The reason for the massacre remains a mystery: a reprisal, a mistake…?

Why does the massacre seem so terrible? Because of the children (many babies)? Because of the women? Because most of the women and children were killed in the church and many were probably burned alive?

Or is it, perhaps, just a case of the victor being the judge and jury? It seems to be that when "our side" wins, any "atrocities" are committed only by the defeated enemy. Indeed, even as a struggle is going on, reports of atrocities seem limited to those of the enemy.

Does "our side" never commit atrocities? Or are these atrocities somehow acceptable, simply because they are carried out in our name and their victims are, after all, only the inevitable casualties of war? 

Consider the atomic bombs dropped in 1945 on the hundreds of thousands of Hiroshima and Nagasaki: did the crews of the planes that dropped these bombs not commit an atrocity?

Consider the deliberate fire-bombing by the allies that same year of Dresden, where some 25,000 civilians were killed. Did the airmen who were told to fly over this peaceful city in 1249 bombers not commit an atrocity?

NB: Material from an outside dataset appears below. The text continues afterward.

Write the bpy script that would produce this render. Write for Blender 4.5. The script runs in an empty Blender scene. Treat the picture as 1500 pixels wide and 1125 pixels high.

Consider the massacre of Bézier in 1209 when the crusaders slaughtered 10,000 or more men, women and children in an attempt to wipe out Catharism, on the orders of the pope, so presumably not regarded as an atrocity.

Consider the massacre of Jerusalem in 1099 when the crusaders slaughtered more than 10,000 people and blood flowed ankle-deep. Of course the people they slaughtered were Muslims and they did it all in the name of Christianity, so presumably that was not an atrocity.

Consider… and so it goes on.


The point is, war is an atrocity in itself. It is usually carried out with the sole purpose of maintaining the power of the few over the many, and instilling a doctrine (sometimes political, often religious, usually with a financial basis) over those same minions. The average soldier does what he is ordered to do; if he doesn't, he's likely to be shot himself, so his choice is kill or be killed. Which would you choose?

I'm not trying to offer excuses for what happened at Oradour-sur-Glane; I'm trying to make sense of it. And trying to make sense of something where there quite simply is no sense is very, very difficult.